### REQUIRED TASK
Tally the lines of the data that include the word "picture" and state the total, nothing else.

Start of PROVIDED MATERIAL

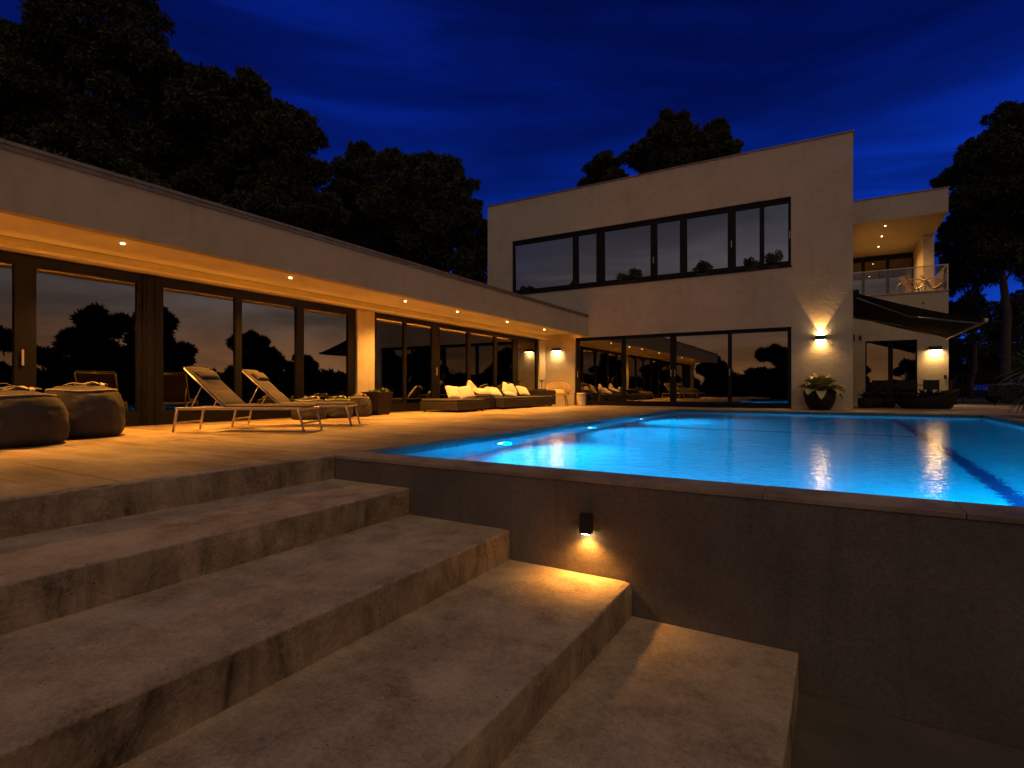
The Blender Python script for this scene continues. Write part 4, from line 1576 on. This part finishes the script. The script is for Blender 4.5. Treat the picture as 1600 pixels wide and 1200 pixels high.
tree('pine_tree', 'tall dense dark pine above the near end of the wing roof, top out of frame', 'tree', (-25.54, 9.2, -0.1),
     [(-25.12, 9.89, 15.26, 2.41, 0.85), (-27.53, 8.86, 13.44, 2.06, 0.85), (-24.83, 10.66, 13.54, 2.21, 0.85), (-29.21, 8.56, 11.68, 1.99, 0.85), (-26.42, 9.52, 11.12, 2.19, 0.85), (-24.93, 11.05, 11.65, 2.12, 0.85), (-24.82, 7.99, 8.46, 1.63, 0.85), (-24.57, 9.67, 8.74, 1.86, 0.85), (-24.43, 11.42, 9.96, 1.59, 0.85), (-26.41, 9.2, 16.59, 1.4, 0.85), (-24.86, 11.02, 16.49, 1.19, 0.85), (-26.26, 7.43, 12.09, 1.18, 0.85), (-27.67, 7.83, 9.24, 1.49, 0.85), (-22.97, 9.86, 7.52, 1.44, 0.85), (-29.37, 7.07, 11.84, 2.26, 0.85), (-29.49, 7.1, 14.41, 1.51, 0.85), (-27.75, 6.18, 8.67, 2.09, 0.85)],
     3, size=0.20, n_per=600)
tree('pine_tree', 'broad dark pine with stepped crown, second from the near end of the wing', 'tree', (-21.88, 13.72, -0.1),
     [(-22.31, 12.47, 12.25, 1.89, 0.85), (-20.79, 13.6, 11.68, 1.8, 0.85), (-24.8, 13.43, 11.33, 1.87, 0.85), (-22.64, 14.2, 10.29, 1.98, 0.85), (-19.34, 14.05, 10.85, 1.51, 0.85), (-24.92, 12.94, 9.33, 1.7, 0.85), (-18.95, 14.21, 9.13, 1.56, 0.85), (-22.69, 13.65, 8.3, 1.8, 0.85), (-19.47, 13.85, 7.43, 1.69, 0.85), (-18.04, 14.27, 10.63, 0.66, 0.85), (-25.52, 12.85, 13.71, 1.15, 0.85), (-20.49, 13.54, 12.89, 0.92, 0.85), (-18.36, 14.83, 7.91, 1.18, 0.85), (-25.0, 13.54, 14.47, 0.87, 0.85)],
     4, size=0.20, n_per=660)
tree('bushy_tree', 'rounded bushy tree behind the wing, left one of the pair before the two-storey block', 'tree', (-17.57, 17.46, -0.1),
     [(-18.82, 18.01, 10.91, 1.19, 0.85), (-16.75, 17.22, 9.42, 1.44, 0.85), (-19.23, 18.08, 9.27, 1.66, 0.85), (-16.92, 17.99, 8.12, 1.58, 0.85), (-18.33, 17.63, 7.23, 1.46, 0.85), (-17.98, 16.18, 9.6, 0.82, 0.85), (-17.63, 18.96, 11.0, 0.9, 0.85), (-19.49, 16.98, 8.12, 1.31, 0.85), (-18.2, 18.71, 6.86, 1.51, 0.85)],
     5, size=0.17, n_per=800, mat='pine_dark')
tree('bushy_tree', 'bushy tree with spiky top touching the corner of the two-storey block', 'tree', (-15.62, 19.79, -0.1),
     [(-16.95, 20.37, 11.16, 1.12, 0.85), (-15.25, 19.31, 9.52, 1.45, 0.85), (-16.24, 18.93, 8.71, 1.46, 0.85), (-14.46, 19.32, 8.09, 1.37, 0.85), (-15.33, 18.73, 7.07, 1.42, 0.85), (-14.08, 19.19, 9.4, 0.73, 0.85), (-14.13, 19.99, 8.65, 0.75, 0.85), (-14.4, 20.88, 7.29, 1.2, 0.85), (-13.61, 19.25, 5.84, 0.98, 0.85), (-16.87, 19.67, 6.9, 1.36, 0.85), (-15.07, 19.55, 10.66, 0.7, 0.85)],
     6, size=0.17, n_per=800, mat='pine_dark')
tree('umbrella_pine', 'rounded umbrella pine rising behind the roof of the two-storey block', 'tree', (-10.45, 45.01, -0.1),
     [(-11.64, 43.63, 20.17, 2.37, 0.85), (-13.43, 44.34, 19.95, 1.71, 0.85), (-10.53, 44.9, 21.23, 1.77, 0.85), (-11.43, 43.78, 21.62, 1.44, 0.85), (-8.55, 46.08, 20.71, 2.19, 0.85), (-9.69, 46.18, 19.8, 2.01, 0.85), (-7.31, 45.34, 19.22, 1.22, 0.85), (-8.47, 47.85, 22.31, 1.08, 0.85), (-10.54, 43.29, 18.06, 1.92, 0.85)],
     7, size=0.26, n_per=380, trunk_r=0.35)
tree('umbrella_pine', 'small round-topped pine, lower and further along the same roof', 'tree', (-16.65, 43.64, -0.1),
     [(-17.06, 44.26, 19.44, 1.55, 0.85), (-17.98, 44.05, 18.61, 1.23, 0.85), (-15.35, 42.73, 17.92, 1.27, 0.85), (-16.86, 44.51, 17.98, 1.67, 0.85), (-16.87, 43.03, 19.68, 0.87, 0.85)],
     8, size=0.26, n_per=380)
tree('pine_tree', 'tall dark pine beyond the loggia, leaning out of the frame', 'tree', (9.15, 43.91, -0.1),
     [(9.73, 44.52, 16.09, 1.97, 0.85), (8.1, 41.56, 13.99, 1.8, 0.85), (9.91, 42.77, 12.53, 2.25, 0.85), (7.42, 41.75, 12.87, 1.45, 0.85), (9.36, 45.62, 11.93, 2.24, 0.85), (6.61, 41.33, 11.94, 1.14, 0.85), (8.16, 44.21, 10.12, 2.01, 0.85), (10.39, 46.14, 9.86, 2.04, 0.85), (6.9, 44.1, 10.89, 1.3, 0.85), (8.53, 42.99, 8.62, 1.35, 0.85), (7.21, 42.24, 15.01, 0.77, 0.85), (9.17, 44.01, 17.2, 1.02, 0.85), (11.63, 46.35, 16.57, 2.81, 0.85), (11.26, 43.8, 11.09, 2.65, 0.85), (6.44, 43.15, 13.93, 0.72, 0.85), (5.77, 42.93, 13.58, 0.48, 0.85)],
     9, size=0.22, n_per=460, trunk_r=0.3)
tree('pine_tree', 'thin-trunked pine with open crown just past the balcony railing', 'tree', (8.41, 49.29, -0.1),
     [(7.85, 50.21, 10.23, 1.58, 0.85), (8.48, 47.71, 8.32, 1.13, 0.85), (7.7, 50.42, 8.42, 1.21, 0.85), (7.01, 47.02, 10.75, 1.22, 0.85), (8.3, 48.67, 6.28, 1.34, 0.85), (7.7, 49.25, 5.04, 1.55, 0.85), (10.29, 51.87, 5.61, 1.59, 0.85), (11.36, 50.49, 4.94, 1.52, 0.85)],
     10, size=0.20, n_per=340, trunk_r=0.2)
tree('bushy_tree', 'low wide dark tree behind the terrace fence', 'tree', (11.08, 57.87, -0.1),
     [(9.1, 58.17, 3.15, 1.83, 0.85), (10.67, 57.78, 3.35, 1.89, 0.85), (12.27, 57.93, 3.04, 1.86, 0.85), (14.05, 59.0, 3.56, 2.06, 0.85), (7.77, 54.76, 3.79, 1.74, 0.85), (14.69, 58.55, 7.07, 3.05, 0.85), (15.64, 59.36, 10.16, 3.06, 0.85), (8.96, 57.26, -0.07, 1.59, 0.85), (11.92, 60.11, -0.08, 1.62, 0.85), (13.9, 58.37, -0.04, 2.04, 0.85), (8.13, 54.53, 6.04, 1.32, 0.85), (11.92, 60.07, 4.78, 1.62, 0.85), (16.06, 60.96, 4.13, 2.62, 0.85), (9.68, 56.7, 1.5, 1.56, 0.85), (12.65, 57.89, 1.24, 1.54, 0.85)],
     11, size=0.20, n_per=300, trunk_r=0.2)

# low rounded shrubs under the big trees, between the wing roof and the trunks
rnd = random.Random(77)
hb = [(-19 - 3 * math.sin(k), 8 + k * 2.4, 2.4 + .6 * math.sin(k * 1.7), 2.6, 1.0) for k in range(16)]
hb += [(-22 + 1.5 * math.sin(k * 2), 6 + k * 2.2, 5.0 + .8 * math.sin(k * 2.3), 2.6, 1.0) for k in range(13)]
hd_ = bpy.data.objects.new('hedge', tuft_mesh('hedge', hb, 130, .42, 5, M['pine_dark']))
COL.objects.link(hd_)
tag(hd_, 'dense dark hedge filling the gaps between the trees behind the wing', 'hedge')

# dark shrubbery beside the pool and a yucca at the picture edge
yc = thing('yucca', 'spiky yucca shrub at the right-hand picture edge beside the pool', 'shrub', (3.66, 15.3, -1.32))
MB().tube([(0, 0, 0), (.04, .02, 1.0), (0, 0, 2.35)], .09, 8, r2=.07).build('stem', M['bark'], yc, smooth=True)
rosette(90, .85, .024, 2.35, 12, (-35, 85), .5, .05).build('leaf_head', M['succulent'], yc, smooth=True)
rosette(70, .75, .022, 1.9, 13, (-40, 60), .6, .05).build('leaf_skirt', M['fern'], yc, smooth=True)
sh = [(3.9 + .45 * math.sin(k), 5.6 + k * 1.0, -1.0, .55, .75) for k in range(12)]
s_ = bpy.data.objects.new('shrub_bed', tuft_mesh('shrub_bed', sh, 1400, .10, 6, M['pine_dark']))
COL.objects.link(s_)
tag(s_, 'dark low shrubs growing outside the pool side wall', 'shrubs', kind='stuff')

# the wooded garden across the lawn: mirrored in the glass
def copse(x, y, h, w_, sd, first):
    rr = random.Random(sd)
    bl = []
    for k in range(34):
        f = rr.random() ** 1.25
        sp_r = w_ * 1.15 * (1 - .75 * f)
        bl.append((x + rr.uniform(-1, 1) * sp_r, y + rr.uniform(-1, 1) * sp_r, -1.1 + h * (.12 + .80 * f), w_ * rr.uniform(.10, .27), .6))
    bl.append((x, y, -1.3 + h * .95, w_ * .12, .8))
    return tree('garden_pine', 'dark ragged pine across the garden, seen mirrored in the house glass', 'tree', (x, y, -1.32), bl, sd, n_per=220, size=.42, mat='pine_dark', elong=.10, group='pines across the garden', trunk_r=.16, limbs=False)


protos = [copse(13, 6.0, 8.0, 2.8, 61, True), copse(15, 13.5, 6.2, 2.8, 62, True), copse(16, 24.0, 4.6, 2.6, 63, True), copse(-10, -17, 4.9, 2.3, 64, True)]
SP = [(16, 9.5, 1, .80), (19, 17.5, 2, .95), (24, 21, 0, 1.0), (26, 30, 1, 1.1), (30, 38, 3, 1.1), (24, 44, 2, 1.0), (17, 0.5, 3, 1.1), (18, -7, 0, 1.0), (34, 27, 2, 1.25),
      (-4.6, -17, 1, .92), (-13.5, -18, 2, .66), (-18, -19, 0, .50), (-23, -17, 3, .58), (1.5, -18, 0, .80), (7, -18, 2, 1.0), (-28, -22, 1, .66), (12, -14, 1, 1.0), (-16, -26, 3, .70), (-7, -27, 2, .85)]
for (x, y, p, s) in SP:
    c = copy_tree(protos[p])
    c.location = (x, y, -1.32)
    c.scale = (s, s, s)
    c.rotation_euler = (0, 0, random.uniform(0, 6.28))

# far wood round the horizon
fb = []
rnd = random.Random(9)
for k in range(150):
    a = R(rnd.uniform(-25, 335))
    d = rnd.uniform(62, 90)
    x, y = d * math.sin(a), d * math.cos(a)
    fb.append((x, y, rnd.uniform(-1, 1.2), rnd.uniform(2.2, 3.4), .85))
fw = bpy.data.objects.new('far_woodland', tuft_mesh('far_woodland', fb, 55, .9, 8, M['pine_dark'], 4, clump=False))
COL.objects.link(fw)
tag(fw, 'dark woodland round the horizon beyond the garden', 'woodland', kind='stuff')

End of PROVIDED MATERIAL

### COMPLETED TASK
3